## Given information
-=-=-=-=-

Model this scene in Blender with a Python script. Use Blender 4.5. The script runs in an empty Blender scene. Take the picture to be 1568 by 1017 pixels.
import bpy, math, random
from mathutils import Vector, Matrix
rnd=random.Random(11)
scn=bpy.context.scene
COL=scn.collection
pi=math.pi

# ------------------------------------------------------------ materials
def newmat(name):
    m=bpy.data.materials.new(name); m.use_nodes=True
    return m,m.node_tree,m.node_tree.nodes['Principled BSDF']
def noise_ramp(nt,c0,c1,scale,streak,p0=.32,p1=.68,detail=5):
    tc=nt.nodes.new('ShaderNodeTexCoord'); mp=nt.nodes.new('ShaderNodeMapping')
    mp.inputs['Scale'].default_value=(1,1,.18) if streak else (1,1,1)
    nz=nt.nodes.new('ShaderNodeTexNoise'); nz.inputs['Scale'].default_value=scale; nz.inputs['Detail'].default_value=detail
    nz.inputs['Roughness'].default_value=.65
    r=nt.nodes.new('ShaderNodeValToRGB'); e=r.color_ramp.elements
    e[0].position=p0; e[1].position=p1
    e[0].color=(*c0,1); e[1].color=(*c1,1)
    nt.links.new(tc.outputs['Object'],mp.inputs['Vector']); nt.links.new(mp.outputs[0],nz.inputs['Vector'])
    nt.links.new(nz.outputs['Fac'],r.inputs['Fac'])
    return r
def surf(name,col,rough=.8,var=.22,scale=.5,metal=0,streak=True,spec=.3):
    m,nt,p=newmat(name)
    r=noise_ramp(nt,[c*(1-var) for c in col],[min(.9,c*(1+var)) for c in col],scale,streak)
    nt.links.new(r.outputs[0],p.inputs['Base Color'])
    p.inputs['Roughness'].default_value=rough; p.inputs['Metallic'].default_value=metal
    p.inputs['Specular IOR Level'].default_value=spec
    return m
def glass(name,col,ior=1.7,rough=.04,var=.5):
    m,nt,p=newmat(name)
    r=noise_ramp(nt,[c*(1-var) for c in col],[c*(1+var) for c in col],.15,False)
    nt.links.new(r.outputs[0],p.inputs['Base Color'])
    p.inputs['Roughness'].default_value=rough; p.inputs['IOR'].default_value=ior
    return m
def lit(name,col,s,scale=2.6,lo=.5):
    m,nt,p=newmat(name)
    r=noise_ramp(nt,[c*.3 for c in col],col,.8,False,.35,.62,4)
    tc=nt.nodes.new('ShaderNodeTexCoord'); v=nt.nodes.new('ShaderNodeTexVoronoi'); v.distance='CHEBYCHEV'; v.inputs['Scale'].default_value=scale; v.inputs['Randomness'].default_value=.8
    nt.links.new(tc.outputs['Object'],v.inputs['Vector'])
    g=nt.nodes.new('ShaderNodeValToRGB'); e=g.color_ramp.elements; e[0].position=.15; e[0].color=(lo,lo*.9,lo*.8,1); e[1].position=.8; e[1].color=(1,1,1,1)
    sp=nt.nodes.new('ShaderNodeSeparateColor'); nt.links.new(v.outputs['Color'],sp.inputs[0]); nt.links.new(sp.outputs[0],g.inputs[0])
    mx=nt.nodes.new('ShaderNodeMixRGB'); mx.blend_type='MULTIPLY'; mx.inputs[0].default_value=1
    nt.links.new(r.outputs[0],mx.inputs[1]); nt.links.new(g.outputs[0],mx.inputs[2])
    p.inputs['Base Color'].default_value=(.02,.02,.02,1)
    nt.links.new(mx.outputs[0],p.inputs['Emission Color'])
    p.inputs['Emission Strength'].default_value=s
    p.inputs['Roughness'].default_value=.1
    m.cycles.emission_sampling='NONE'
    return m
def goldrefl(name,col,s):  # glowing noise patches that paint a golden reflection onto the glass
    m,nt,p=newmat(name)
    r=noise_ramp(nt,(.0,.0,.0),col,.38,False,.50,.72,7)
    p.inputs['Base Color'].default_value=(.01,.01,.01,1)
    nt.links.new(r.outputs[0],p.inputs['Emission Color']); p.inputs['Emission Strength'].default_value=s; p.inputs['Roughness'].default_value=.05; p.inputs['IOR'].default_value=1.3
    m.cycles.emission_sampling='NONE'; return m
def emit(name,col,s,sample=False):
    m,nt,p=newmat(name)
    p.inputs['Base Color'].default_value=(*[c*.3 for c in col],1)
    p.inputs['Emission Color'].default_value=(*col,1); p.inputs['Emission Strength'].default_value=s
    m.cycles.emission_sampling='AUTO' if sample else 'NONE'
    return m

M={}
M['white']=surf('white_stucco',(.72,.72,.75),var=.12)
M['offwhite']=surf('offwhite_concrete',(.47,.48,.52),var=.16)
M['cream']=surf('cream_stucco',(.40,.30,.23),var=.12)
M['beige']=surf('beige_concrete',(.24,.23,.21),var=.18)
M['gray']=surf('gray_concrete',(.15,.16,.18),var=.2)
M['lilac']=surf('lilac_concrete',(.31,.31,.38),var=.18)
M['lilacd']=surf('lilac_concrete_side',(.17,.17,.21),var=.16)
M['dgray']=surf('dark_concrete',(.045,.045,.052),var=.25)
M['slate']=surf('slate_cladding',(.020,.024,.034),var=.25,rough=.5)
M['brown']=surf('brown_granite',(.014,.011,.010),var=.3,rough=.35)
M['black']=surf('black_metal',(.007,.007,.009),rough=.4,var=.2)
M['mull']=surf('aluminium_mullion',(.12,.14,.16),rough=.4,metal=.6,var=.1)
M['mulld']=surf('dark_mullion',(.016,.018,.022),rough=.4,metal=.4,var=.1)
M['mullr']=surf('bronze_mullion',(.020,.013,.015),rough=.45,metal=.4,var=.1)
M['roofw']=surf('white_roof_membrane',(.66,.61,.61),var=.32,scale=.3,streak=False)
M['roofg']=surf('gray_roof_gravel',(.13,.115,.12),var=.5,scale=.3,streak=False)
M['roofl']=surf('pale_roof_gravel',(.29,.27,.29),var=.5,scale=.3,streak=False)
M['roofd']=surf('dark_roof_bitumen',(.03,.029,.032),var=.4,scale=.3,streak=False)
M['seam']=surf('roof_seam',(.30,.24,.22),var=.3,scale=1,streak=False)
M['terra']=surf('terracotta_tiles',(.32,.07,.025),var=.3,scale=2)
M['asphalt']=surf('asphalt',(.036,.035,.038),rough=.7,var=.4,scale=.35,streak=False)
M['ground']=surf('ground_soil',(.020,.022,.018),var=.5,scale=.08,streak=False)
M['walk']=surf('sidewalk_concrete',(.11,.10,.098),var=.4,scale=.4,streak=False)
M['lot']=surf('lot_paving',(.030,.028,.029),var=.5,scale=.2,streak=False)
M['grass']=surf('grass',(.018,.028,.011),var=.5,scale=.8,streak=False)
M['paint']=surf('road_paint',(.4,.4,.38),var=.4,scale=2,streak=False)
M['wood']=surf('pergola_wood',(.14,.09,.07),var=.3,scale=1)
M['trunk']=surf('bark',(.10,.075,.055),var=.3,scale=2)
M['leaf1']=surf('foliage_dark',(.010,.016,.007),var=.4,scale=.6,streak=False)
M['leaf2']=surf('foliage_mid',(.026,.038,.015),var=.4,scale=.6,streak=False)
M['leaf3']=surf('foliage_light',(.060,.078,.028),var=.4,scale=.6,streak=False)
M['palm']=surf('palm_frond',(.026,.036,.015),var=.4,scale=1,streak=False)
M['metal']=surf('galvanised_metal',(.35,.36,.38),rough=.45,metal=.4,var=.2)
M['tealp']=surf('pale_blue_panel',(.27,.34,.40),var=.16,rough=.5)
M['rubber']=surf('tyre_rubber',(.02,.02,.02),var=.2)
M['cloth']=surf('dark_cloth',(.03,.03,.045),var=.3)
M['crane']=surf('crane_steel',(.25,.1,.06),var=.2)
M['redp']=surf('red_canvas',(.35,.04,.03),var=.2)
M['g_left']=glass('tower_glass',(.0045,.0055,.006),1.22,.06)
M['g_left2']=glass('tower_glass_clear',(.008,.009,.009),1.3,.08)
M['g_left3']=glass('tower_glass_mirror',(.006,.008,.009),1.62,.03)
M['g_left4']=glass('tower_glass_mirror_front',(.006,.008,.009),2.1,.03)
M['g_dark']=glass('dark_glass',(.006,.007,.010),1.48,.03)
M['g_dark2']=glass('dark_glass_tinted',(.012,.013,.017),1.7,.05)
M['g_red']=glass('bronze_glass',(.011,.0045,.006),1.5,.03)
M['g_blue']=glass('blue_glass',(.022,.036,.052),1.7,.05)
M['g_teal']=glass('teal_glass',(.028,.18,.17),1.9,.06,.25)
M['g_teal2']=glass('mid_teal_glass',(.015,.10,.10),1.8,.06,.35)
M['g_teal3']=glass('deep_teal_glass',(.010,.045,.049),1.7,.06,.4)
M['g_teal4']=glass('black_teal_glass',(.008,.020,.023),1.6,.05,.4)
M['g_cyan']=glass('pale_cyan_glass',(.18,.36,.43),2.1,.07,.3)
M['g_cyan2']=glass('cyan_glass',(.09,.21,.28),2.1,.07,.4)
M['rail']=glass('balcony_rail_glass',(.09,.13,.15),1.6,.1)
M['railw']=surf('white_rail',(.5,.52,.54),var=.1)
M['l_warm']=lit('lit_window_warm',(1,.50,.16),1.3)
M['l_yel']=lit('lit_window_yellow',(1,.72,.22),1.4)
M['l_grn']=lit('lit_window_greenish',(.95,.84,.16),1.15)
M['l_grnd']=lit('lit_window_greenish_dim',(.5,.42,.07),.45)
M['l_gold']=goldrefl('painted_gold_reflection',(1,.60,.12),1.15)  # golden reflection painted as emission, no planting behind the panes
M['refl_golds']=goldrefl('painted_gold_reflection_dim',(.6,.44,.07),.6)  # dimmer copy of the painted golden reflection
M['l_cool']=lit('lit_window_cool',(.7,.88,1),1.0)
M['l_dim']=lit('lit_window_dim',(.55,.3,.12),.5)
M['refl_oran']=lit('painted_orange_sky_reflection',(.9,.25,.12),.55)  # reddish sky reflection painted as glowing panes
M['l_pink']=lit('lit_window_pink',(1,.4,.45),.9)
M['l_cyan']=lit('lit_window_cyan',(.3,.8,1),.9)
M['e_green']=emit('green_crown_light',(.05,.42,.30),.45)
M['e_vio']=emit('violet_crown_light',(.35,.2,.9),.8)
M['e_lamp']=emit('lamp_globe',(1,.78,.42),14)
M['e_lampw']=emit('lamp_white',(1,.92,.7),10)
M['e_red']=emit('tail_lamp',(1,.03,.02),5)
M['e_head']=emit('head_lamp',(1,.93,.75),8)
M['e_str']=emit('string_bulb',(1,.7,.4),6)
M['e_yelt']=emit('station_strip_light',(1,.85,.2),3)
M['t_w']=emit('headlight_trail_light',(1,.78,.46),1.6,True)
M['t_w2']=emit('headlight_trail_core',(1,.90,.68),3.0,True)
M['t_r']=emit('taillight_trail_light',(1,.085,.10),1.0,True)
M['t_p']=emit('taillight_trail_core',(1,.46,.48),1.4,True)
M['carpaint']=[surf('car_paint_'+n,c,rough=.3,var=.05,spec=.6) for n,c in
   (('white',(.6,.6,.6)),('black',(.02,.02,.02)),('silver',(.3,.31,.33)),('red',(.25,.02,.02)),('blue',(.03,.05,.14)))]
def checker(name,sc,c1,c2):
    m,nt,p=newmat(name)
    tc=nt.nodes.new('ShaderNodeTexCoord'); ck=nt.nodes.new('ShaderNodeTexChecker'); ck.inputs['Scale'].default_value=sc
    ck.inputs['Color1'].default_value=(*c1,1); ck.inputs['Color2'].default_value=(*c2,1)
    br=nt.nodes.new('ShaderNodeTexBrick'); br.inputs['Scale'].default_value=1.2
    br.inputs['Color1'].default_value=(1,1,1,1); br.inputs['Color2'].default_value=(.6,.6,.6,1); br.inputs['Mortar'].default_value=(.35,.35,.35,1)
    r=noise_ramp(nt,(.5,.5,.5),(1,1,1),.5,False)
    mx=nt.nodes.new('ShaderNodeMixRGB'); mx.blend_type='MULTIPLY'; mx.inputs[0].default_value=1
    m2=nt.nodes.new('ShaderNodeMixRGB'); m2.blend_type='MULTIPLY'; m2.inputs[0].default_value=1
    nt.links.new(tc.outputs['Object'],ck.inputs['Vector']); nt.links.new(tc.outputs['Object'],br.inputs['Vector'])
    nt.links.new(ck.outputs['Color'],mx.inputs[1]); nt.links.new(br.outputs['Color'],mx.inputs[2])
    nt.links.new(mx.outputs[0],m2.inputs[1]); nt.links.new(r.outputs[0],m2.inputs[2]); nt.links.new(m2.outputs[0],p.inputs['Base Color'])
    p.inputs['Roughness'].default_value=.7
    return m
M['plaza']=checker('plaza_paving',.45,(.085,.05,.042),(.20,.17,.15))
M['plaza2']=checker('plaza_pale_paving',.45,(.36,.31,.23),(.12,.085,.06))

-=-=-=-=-

## What to do
Read the lines above. Gather those in which the string "scene" is found.

## Reply to the task
Model this scene in Blender with a Python script. Use Blender 4.5. The script runs in an empty Blender scene. Take the picture to be 1568 by 1017 pixels.
scn=bpy.context.scene